Provided material:
==================================================

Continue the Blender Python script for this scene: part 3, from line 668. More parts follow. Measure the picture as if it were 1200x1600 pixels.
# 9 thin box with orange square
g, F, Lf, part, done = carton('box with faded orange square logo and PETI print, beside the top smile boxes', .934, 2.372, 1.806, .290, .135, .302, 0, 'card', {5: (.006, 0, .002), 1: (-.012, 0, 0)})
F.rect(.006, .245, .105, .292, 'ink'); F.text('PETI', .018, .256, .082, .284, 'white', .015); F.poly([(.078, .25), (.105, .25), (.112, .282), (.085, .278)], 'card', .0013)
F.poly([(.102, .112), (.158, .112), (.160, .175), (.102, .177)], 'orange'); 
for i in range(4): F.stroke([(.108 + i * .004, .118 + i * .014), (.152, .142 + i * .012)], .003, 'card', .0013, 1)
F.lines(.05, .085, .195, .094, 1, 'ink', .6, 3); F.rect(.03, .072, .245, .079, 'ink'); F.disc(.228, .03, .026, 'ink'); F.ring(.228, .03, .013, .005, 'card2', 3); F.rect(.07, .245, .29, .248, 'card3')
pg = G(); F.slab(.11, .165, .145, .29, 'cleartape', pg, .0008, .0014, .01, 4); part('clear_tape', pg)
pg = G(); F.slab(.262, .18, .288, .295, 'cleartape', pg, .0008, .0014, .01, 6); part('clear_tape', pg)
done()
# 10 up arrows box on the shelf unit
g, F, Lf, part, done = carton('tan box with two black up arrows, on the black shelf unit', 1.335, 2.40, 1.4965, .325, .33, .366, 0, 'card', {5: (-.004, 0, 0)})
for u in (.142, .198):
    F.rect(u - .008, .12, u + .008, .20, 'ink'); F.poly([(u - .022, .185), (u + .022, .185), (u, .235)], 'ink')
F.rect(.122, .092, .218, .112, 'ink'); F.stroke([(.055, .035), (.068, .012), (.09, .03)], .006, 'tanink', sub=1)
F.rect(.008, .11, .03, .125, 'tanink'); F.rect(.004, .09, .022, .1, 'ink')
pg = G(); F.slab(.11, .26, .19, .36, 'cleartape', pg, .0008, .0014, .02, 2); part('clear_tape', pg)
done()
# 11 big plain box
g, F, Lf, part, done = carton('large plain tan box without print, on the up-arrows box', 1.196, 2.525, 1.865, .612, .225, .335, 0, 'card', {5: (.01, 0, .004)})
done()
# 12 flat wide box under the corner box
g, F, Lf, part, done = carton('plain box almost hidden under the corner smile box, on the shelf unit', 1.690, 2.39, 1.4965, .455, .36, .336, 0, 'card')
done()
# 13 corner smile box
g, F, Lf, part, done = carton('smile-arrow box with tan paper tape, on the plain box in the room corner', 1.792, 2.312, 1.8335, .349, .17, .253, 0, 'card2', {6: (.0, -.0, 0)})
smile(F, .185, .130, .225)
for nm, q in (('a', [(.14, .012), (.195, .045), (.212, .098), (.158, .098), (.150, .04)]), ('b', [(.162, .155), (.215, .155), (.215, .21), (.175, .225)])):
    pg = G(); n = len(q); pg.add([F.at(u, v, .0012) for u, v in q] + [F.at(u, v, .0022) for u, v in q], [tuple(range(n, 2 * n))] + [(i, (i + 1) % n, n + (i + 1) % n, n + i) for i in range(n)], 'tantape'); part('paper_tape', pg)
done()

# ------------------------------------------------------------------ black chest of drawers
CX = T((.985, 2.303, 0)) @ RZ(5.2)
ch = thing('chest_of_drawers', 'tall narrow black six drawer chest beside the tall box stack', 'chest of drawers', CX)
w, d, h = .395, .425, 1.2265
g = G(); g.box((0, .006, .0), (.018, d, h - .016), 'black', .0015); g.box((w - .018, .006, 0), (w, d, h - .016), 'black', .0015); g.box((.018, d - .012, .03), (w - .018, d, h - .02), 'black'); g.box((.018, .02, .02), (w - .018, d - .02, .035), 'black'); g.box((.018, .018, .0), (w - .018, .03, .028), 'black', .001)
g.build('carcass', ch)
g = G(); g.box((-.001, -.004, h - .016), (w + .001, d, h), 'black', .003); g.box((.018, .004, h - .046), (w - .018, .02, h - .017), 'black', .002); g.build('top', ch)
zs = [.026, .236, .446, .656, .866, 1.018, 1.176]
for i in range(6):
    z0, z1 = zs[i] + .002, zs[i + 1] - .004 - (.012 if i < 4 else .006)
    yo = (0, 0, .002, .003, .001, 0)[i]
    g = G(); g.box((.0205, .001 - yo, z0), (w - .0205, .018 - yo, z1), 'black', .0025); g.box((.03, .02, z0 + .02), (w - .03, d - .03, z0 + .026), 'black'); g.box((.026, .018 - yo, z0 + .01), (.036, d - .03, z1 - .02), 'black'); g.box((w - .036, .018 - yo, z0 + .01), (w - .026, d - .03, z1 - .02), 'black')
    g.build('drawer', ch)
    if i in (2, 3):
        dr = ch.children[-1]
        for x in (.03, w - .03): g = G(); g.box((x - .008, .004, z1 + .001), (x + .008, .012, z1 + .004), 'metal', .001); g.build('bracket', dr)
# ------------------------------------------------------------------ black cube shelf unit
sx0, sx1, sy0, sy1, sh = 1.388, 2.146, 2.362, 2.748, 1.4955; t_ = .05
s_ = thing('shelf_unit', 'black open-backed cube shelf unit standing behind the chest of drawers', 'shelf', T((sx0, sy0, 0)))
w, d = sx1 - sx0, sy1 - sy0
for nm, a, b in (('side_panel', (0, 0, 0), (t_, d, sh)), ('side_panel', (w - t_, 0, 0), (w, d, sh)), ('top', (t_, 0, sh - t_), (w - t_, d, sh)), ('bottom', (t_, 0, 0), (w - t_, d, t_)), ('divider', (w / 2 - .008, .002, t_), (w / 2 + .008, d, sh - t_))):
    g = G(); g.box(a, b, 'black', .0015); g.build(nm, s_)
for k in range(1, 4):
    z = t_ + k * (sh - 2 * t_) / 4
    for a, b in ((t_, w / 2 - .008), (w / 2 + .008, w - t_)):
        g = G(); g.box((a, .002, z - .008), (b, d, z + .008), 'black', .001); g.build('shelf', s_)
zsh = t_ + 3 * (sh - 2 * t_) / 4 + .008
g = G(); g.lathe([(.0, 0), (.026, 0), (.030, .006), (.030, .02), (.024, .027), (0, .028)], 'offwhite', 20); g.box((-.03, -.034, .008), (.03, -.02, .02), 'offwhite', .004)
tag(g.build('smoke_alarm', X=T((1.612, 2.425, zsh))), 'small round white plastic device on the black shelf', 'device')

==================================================

What the task asks:
Write out the entire listing exactly.

Exercise output:
Continue the Blender Python script for this scene: part 3, from line 668. More parts follow. Measure the picture as if it were 1200x1600 pixels.
# 9 thin box with orange square
g, F, Lf, part, done = carton('box with faded orange square logo and PETI print, beside the top smile boxes', .934, 2.372, 1.806, .290, .135, .302, 0, 'card', {5: (.006, 0, .002), 1: (-.012, 0, 0)})
F.rect(.006, .245, .105, .292, 'ink'); F.text('PETI', .018, .256, .082, .284, 'white', .015); F.poly([(.078, .25), (.105, .25), (.112, .282), (.085, .278)], 'card', .0013)
F.poly([(.102, .112), (.158, .112), (.160, .175), (.102, .177)], 'orange'); 
for i in range(4): F.stroke([(.108 + i * .004, .118 + i * .014), (.152, .142 + i * .012)], .003, 'card', .0013, 1)
F.lines(.05, .085, .195, .094, 1, 'ink', .6, 3); F.rect(.03, .072, .245, .079, 'ink'); F.disc(.228, .03, .026, 'ink'); F.ring(.228, .03, .013, .005, 'card2', 3); F.rect(.07, .245, .29, .248, 'card3')
pg = G(); F.slab(.11, .165, .145, .29, 'cleartape', pg, .0008, .0014, .01, 4); part('clear_tape', pg)
pg = G(); F.slab(.262, .18, .288, .295, 'cleartape', pg, .0008, .0014, .01, 6); part('clear_tape', pg)
done()
# 10 up arrows box on the shelf unit
g, F, Lf, part, done = carton('tan box with two black up arrows, on the black shelf unit', 1.335, 2.40, 1.4965, .325, .33, .366, 0, 'card', {5: (-.004, 0, 0)})
for u in (.142, .198):
    F.rect(u - .008, .12, u + .008, .20, 'ink'); F.poly([(u - .022, .185), (u + .022, .185), (u, .235)], 'ink')
F.rect(.122, .092, .218, .112, 'ink'); F.stroke([(.055, .035), (.068, .012), (.09, .03)], .006, 'tanink', sub=1)
F.rect(.008, .11, .03, .125, 'tanink'); F.rect(.004, .09, .022, .1, 'ink')
pg = G(); F.slab(.11, .26, .19, .36, 'cleartape', pg, .0008, .0014, .02, 2); part('clear_tape', pg)
done()
# 11 big plain box
g, F, Lf, part, done = carton('large plain tan box without print, on the up-arrows box', 1.196, 2.525, 1.865, .612, .225, .335, 0, 'card', {5: (.01, 0, .004)})
done()
# 12 flat wide box under the corner box
g, F, Lf, part, done = carton('plain box almost hidden under the corner smile box, on the shelf unit', 1.690, 2.39, 1.4965, .455, .36, .336, 0, 'card')
done()
# 13 corner smile box
g, F, Lf, part, done = carton('smile-arrow box with tan paper tape, on the plain box in the room corner', 1.792, 2.312, 1.8335, .349, .17, .253, 0, 'card2', {6: (.0, -.0, 0)})
smile(F, .185, .130, .225)
for nm, q in (('a', [(.14, .012), (.195, .045), (.212, .098), (.158, .098), (.150, .04)]), ('b', [(.162, .155), (.215, .155), (.215, .21), (.175, .225)])):
    pg = G(); n = len(q); pg.add([F.at(u, v, .0012) for u, v in q] + [F.at(u, v, .0022) for u, v in q], [tuple(range(n, 2 * n))] + [(i, (i + 1) % n, n + (i + 1) % n, n + i) for i in range(n)], 'tantape'); part('paper_tape', pg)
done()

# ------------------------------------------------------------------ black chest of drawers
CX = T((.985, 2.303, 0)) @ RZ(5.2)
ch = thing('chest_of_drawers', 'tall narrow black six drawer chest beside the tall box stack', 'chest of drawers', CX)
w, d, h = .395, .425, 1.2265
g = G(); g.box((0, .006, .0), (.018, d, h - .016), 'black', .0015); g.box((w - .018, .006, 0), (w, d, h - .016), 'black', .0015); g.box((.018, d - .012, .03), (w - .018, d, h - .02), 'black'); g.box((.018, .02, .02), (w - .018, d - .02, .035), 'black'); g.box((.018, .018, .0), (w - .018, .03, .028), 'black', .001)
g.build('carcass', ch)
g = G(); g.box((-.001, -.004, h - .016), (w + .001, d, h), 'black', .003); g.box((.018, .004, h - .046), (w - .018, .02, h - .017), 'black', .002); g.build('top', ch)
zs = [.026, .236, .446, .656, .866, 1.018, 1.176]
for i in range(6):
    z0, z1 = zs[i] + .002, zs[i + 1] - .004 - (.012 if i < 4 else .006)
    yo = (0, 0, .002, .003, .001, 0)[i]
    g = G(); g.box((.0205, .001 - yo, z0), (w - .0205, .018 - yo, z1), 'black', .0025); g.box((.03, .02, z0 + .02), (w - .03, d - .03, z0 + .026), 'black'); g.box((.026, .018 - yo, z0 + .01), (.036, d - .03, z1 - .02), 'black'); g.box((w - .036, .018 - yo, z0 + .01), (w - .026, d - .03, z1 - .02), 'black')
    g.build('drawer', ch)
    if i in (2, 3):
        dr = ch.children[-1]
        for x in (.03, w - .03): g = G(); g.box((x - .008, .004, z1 + .001), (x + .008, .012, z1 + .004), 'metal', .001); g.build('bracket', dr)
# ------------------------------------------------------------------ black cube shelf unit
sx0, sx1, sy0, sy1, sh = 1.388, 2.146, 2.362, 2.748, 1.4955; t_ = .05
s_ = thing('shelf_unit', 'black open-backed cube shelf unit standing behind the chest of drawers', 'shelf', T((sx0, sy0, 0)))
w, d = sx1 - sx0, sy1 - sy0
for nm, a, b in (('side_panel', (0, 0, 0), (t_, d, sh)), ('side_panel', (w - t_, 0, 0), (w, d, sh)), ('top', (t_, 0, sh - t_), (w - t_, d, sh)), ('bottom', (t_, 0, 0), (w - t_, d, t_)), ('divider', (w / 2 - .008, .002, t_), (w / 2 + .008, d, sh - t_))):
    g = G(); g.box(a, b, 'black', .0015); g.build(nm, s_)
for k in range(1, 4):
    z = t_ + k * (sh - 2 * t_) / 4
    for a, b in ((t_, w / 2 - .008), (w / 2 + .008, w - t_)):
        g = G(); g.box((a, .002, z - .008), (b, d, z + .008), 'black', .001); g.build('shelf', s_)
zsh = t_ + 3 * (sh - 2 * t_) / 4 + .008
g = G(); g.lathe([(.0, 0), (.026, 0), (.030, .006), (.030, .02), (.024, .027), (0, .028)], 'offwhite', 20); g.box((-.03, -.034, .008), (.03, -.02, .02), 'offwhite', .004)
tag(g.build('smoke_alarm', X=T((1.612, 2.425, zsh))), 'small round white plastic device on the black shelf', 'device')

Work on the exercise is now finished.